- [Task statement]: Output the material below in its entirety, exactly as given.

[START OF Source excerpt]

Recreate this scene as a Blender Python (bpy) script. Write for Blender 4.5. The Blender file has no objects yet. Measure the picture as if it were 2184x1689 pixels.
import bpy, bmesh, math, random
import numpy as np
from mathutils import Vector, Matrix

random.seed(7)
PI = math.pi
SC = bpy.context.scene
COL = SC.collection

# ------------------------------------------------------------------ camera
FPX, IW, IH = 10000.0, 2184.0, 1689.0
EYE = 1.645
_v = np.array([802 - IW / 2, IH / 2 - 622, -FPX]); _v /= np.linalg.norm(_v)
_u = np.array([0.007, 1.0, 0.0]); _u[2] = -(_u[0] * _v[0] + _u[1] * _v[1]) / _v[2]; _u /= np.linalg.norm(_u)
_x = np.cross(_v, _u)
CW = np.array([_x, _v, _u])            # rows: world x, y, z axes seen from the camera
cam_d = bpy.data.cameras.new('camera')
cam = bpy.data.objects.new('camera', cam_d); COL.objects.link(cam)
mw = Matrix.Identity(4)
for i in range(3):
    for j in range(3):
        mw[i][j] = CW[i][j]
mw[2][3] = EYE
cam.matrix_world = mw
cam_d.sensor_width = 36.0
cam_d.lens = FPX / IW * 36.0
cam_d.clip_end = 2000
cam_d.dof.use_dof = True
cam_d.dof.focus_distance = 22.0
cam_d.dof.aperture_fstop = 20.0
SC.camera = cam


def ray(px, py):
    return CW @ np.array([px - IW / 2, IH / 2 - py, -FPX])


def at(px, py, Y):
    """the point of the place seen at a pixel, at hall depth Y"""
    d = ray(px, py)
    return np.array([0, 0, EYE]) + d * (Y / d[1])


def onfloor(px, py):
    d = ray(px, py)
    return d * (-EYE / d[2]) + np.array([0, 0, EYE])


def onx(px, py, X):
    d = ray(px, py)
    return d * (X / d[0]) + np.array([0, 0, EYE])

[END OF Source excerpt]

- [In response]:
Recreate this scene as a Blender Python (bpy) script. Write for Blender 4.5. The Blender file has no objects yet. Measure the picture as if it were 2184x1689 pixels.
import bpy, bmesh, math, random
import numpy as np
from mathutils import Vector, Matrix

random.seed(7)
PI = math.pi
SC = bpy.context.scene
COL = SC.collection

# ------------------------------------------------------------------ camera
FPX, IW, IH = 10000.0, 2184.0, 1689.0
EYE = 1.645
_v = np.array([802 - IW / 2, IH / 2 - 622, -FPX]); _v /= np.linalg.norm(_v)
_u = np.array([0.007, 1.0, 0.0]); _u[2] = -(_u[0] * _v[0] + _u[1] * _v[1]) / _v[2]; _u /= np.linalg.norm(_u)
_x = np.cross(_v, _u)
CW = np.array([_x, _v, _u])            # rows: world x, y, z axes seen from the camera
cam_d = bpy.data.cameras.new('camera')
cam = bpy.data.objects.new('camera', cam_d); COL.objects.link(cam)
mw = Matrix.Identity(4)
for i in range(3):
    for j in range(3):
        mw[i][j] = CW[i][j]
mw[2][3] = EYE
cam.matrix_world = mw
cam_d.sensor_width = 36.0
cam_d.lens = FPX / IW * 36.0
cam_d.clip_end = 2000
cam_d.dof.use_dof = True
cam_d.dof.focus_distance = 22.0
cam_d.dof.aperture_fstop = 20.0
SC.camera = cam


def ray(px, py):
    return CW @ np.array([px - IW / 2, IH / 2 - py, -FPX])


def at(px, py, Y):
    """the point of the place seen at a pixel, at hall depth Y"""
    d = ray(px, py)
    return np.array([0, 0, EYE]) + d * (Y / d[1])


def onfloor(px, py):
    d = ray(px, py)
    return d * (-EYE / d[2]) + np.array([0, 0, EYE])


def onx(px, py, X):
    d = ray(px, py)
    return d * (X / d[0]) + np.array([0, 0, EYE])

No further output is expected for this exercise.